# [Task]
Return the whole listing, keeping every character the same.
※ ※ ※
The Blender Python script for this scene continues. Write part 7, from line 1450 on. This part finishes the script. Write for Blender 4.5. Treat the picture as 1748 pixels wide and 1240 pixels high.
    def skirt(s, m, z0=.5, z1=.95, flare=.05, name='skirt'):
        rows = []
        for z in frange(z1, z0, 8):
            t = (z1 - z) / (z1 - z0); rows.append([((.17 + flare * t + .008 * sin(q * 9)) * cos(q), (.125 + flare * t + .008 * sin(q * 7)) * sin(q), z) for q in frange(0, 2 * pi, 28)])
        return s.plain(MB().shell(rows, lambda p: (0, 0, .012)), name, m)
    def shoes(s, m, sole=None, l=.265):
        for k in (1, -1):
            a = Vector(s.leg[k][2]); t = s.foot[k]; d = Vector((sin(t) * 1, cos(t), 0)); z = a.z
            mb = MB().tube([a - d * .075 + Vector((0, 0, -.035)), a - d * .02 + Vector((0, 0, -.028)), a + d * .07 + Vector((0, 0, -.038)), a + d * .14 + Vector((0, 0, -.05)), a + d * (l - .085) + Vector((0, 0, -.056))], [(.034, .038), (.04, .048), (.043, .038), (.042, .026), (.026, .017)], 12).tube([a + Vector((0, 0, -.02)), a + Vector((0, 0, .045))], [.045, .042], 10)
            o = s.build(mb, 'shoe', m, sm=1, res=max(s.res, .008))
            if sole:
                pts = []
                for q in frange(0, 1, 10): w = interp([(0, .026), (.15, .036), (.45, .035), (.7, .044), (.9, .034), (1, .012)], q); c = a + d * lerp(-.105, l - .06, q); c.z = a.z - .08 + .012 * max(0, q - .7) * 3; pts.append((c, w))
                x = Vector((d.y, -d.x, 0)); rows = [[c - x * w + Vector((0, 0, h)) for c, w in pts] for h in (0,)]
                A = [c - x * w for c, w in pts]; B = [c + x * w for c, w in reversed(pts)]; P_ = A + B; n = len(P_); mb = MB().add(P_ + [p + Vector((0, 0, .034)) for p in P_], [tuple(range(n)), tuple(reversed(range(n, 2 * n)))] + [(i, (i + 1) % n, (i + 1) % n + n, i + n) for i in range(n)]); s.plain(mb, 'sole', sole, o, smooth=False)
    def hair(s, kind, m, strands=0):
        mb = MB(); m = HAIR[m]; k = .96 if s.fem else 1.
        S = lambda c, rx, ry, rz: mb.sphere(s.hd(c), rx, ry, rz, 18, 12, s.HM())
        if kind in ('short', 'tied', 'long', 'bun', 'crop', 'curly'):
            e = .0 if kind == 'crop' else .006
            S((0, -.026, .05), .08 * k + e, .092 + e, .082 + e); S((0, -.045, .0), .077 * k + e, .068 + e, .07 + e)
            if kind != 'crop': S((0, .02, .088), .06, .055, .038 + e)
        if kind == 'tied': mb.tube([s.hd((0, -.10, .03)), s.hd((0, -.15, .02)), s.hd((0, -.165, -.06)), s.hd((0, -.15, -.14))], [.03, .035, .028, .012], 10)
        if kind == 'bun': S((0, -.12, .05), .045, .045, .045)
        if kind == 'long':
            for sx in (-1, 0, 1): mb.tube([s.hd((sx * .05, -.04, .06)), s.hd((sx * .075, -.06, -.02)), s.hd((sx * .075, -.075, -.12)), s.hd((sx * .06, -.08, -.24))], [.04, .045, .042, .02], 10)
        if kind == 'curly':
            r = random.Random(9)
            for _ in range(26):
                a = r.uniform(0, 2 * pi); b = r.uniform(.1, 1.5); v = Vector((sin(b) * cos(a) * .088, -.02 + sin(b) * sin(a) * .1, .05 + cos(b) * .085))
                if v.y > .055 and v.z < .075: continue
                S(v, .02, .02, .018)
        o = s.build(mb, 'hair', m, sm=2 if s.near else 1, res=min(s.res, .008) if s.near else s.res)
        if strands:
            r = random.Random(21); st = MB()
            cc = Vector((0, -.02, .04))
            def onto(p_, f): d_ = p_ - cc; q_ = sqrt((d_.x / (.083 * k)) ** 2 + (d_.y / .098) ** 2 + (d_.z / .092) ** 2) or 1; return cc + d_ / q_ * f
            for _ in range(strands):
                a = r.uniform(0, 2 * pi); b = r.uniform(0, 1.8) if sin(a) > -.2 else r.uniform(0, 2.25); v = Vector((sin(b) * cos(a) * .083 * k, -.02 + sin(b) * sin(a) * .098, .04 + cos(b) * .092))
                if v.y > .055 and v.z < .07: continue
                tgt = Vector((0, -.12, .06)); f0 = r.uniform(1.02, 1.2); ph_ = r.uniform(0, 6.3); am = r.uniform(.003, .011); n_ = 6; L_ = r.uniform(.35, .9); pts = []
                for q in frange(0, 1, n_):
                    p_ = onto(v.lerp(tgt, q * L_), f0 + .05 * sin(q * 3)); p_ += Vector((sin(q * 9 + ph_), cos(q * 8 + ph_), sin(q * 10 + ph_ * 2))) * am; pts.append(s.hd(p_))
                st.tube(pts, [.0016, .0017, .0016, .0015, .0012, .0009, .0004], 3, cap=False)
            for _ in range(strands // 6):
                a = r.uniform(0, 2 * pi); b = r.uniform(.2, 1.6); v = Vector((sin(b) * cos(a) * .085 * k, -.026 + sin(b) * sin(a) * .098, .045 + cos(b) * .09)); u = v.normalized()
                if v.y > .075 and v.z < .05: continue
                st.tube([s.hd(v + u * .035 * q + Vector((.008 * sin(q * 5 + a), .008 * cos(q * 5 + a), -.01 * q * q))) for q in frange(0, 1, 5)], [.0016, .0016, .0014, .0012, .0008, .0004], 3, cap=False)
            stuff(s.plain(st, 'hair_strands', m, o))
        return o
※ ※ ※
# [Solved problem]
The Blender Python script for this scene continues. Write part 7, from line 1450 on. This part finishes the script. Write for Blender 4.5. Treat the picture as 1748 pixels wide and 1240 pixels high.
    def skirt(s, m, z0=.5, z1=.95, flare=.05, name='skirt'):
        rows = []
        for z in frange(z1, z0, 8):
            t = (z1 - z) / (z1 - z0); rows.append([((.17 + flare * t + .008 * sin(q * 9)) * cos(q), (.125 + flare * t + .008 * sin(q * 7)) * sin(q), z) for q in frange(0, 2 * pi, 28)])
        return s.plain(MB().shell(rows, lambda p: (0, 0, .012)), name, m)
    def shoes(s, m, sole=None, l=.265):
        for k in (1, -1):
            a = Vector(s.leg[k][2]); t = s.foot[k]; d = Vector((sin(t) * 1, cos(t), 0)); z = a.z
            mb = MB().tube([a - d * .075 + Vector((0, 0, -.035)), a - d * .02 + Vector((0, 0, -.028)), a + d * .07 + Vector((0, 0, -.038)), a + d * .14 + Vector((0, 0, -.05)), a + d * (l - .085) + Vector((0, 0, -.056))], [(.034, .038), (.04, .048), (.043, .038), (.042, .026), (.026, .017)], 12).tube([a + Vector((0, 0, -.02)), a + Vector((0, 0, .045))], [.045, .042], 10)
            o = s.build(mb, 'shoe', m, sm=1, res=max(s.res, .008))
            if sole:
                pts = []
                for q in frange(0, 1, 10): w = interp([(0, .026), (.15, .036), (.45, .035), (.7, .044), (.9, .034), (1, .012)], q); c = a + d * lerp(-.105, l - .06, q); c.z = a.z - .08 + .012 * max(0, q - .7) * 3; pts.append((c, w))
                x = Vector((d.y, -d.x, 0)); rows = [[c - x * w + Vector((0, 0, h)) for c, w in pts] for h in (0,)]
                A = [c - x * w for c, w in pts]; B = [c + x * w for c, w in reversed(pts)]; P_ = A + B; n = len(P_); mb = MB().add(P_ + [p + Vector((0, 0, .034)) for p in P_], [tuple(range(n)), tuple(reversed(range(n, 2 * n)))] + [(i, (i + 1) % n, (i + 1) % n + n, i + n) for i in range(n)]); s.plain(mb, 'sole', sole, o, smooth=False)
    def hair(s, kind, m, strands=0):
        mb = MB(); m = HAIR[m]; k = .96 if s.fem else 1.
        S = lambda c, rx, ry, rz: mb.sphere(s.hd(c), rx, ry, rz, 18, 12, s.HM())
        if kind in ('short', 'tied', 'long', 'bun', 'crop', 'curly'):
            e = .0 if kind == 'crop' else .006
            S((0, -.026, .05), .08 * k + e, .092 + e, .082 + e); S((0, -.045, .0), .077 * k + e, .068 + e, .07 + e)
            if kind != 'crop': S((0, .02, .088), .06, .055, .038 + e)
        if kind == 'tied': mb.tube([s.hd((0, -.10, .03)), s.hd((0, -.15, .02)), s.hd((0, -.165, -.06)), s.hd((0, -.15, -.14))], [.03, .035, .028, .012], 10)
        if kind == 'bun': S((0, -.12, .05), .045, .045, .045)
        if kind == 'long':
            for sx in (-1, 0, 1): mb.tube([s.hd((sx * .05, -.04, .06)), s.hd((sx * .075, -.06, -.02)), s.hd((sx * .075, -.075, -.12)), s.hd((sx * .06, -.08, -.24))], [.04, .045, .042, .02], 10)
        if kind == 'curly':
            r = random.Random(9)
            for _ in range(26):
                a = r.uniform(0, 2 * pi); b = r.uniform(.1, 1.5); v = Vector((sin(b) * cos(a) * .088, -.02 + sin(b) * sin(a) * .1, .05 + cos(b) * .085))
                if v.y > .055 and v.z < .075: continue
                S(v, .02, .02, .018)
        o = s.build(mb, 'hair', m, sm=2 if s.near else 1, res=min(s.res, .008) if s.near else s.res)
        if strands:
            r = random.Random(21); st = MB()
            cc = Vector((0, -.02, .04))
            def onto(p_, f): d_ = p_ - cc; q_ = sqrt((d_.x / (.083 * k)) ** 2 + (d_.y / .098) ** 2 + (d_.z / .092) ** 2) or 1; return cc + d_ / q_ * f
            for _ in range(strands):
                a = r.uniform(0, 2 * pi); b = r.uniform(0, 1.8) if sin(a) > -.2 else r.uniform(0, 2.25); v = Vector((sin(b) * cos(a) * .083 * k, -.02 + sin(b) * sin(a) * .098, .04 + cos(b) * .092))
                if v.y > .055 and v.z < .07: continue
                tgt = Vector((0, -.12, .06)); f0 = r.uniform(1.02, 1.2); ph_ = r.uniform(0, 6.3); am = r.uniform(.003, .011); n_ = 6; L_ = r.uniform(.35, .9); pts = []
                for q in frange(0, 1, n_):
                    p_ = onto(v.lerp(tgt, q * L_), f0 + .05 * sin(q * 3)); p_ += Vector((sin(q * 9 + ph_), cos(q * 8 + ph_), sin(q * 10 + ph_ * 2))) * am; pts.append(s.hd(p_))
                st.tube(pts, [.0016, .0017, .0016, .0015, .0012, .0009, .0004], 3, cap=False)
            for _ in range(strands // 6):
                a = r.uniform(0, 2 * pi); b = r.uniform(.2, 1.6); v = Vector((sin(b) * cos(a) * .085 * k, -.026 + sin(b) * sin(a) * .098, .045 + cos(b) * .09)); u = v.normalized()
                if v.y > .075 and v.z < .05: continue
                st.tube([s.hd(v + u * .035 * q + Vector((.008 * sin(q * 5 + a), .008 * cos(q * 5 + a), -.01 * q * q))) for q in frange(0, 1, 5)], [.0016, .0016, .0014, .0012, .0008, .0004], 3, cap=False)
            stuff(s.plain(st, 'hair_strands', m, o))
        return o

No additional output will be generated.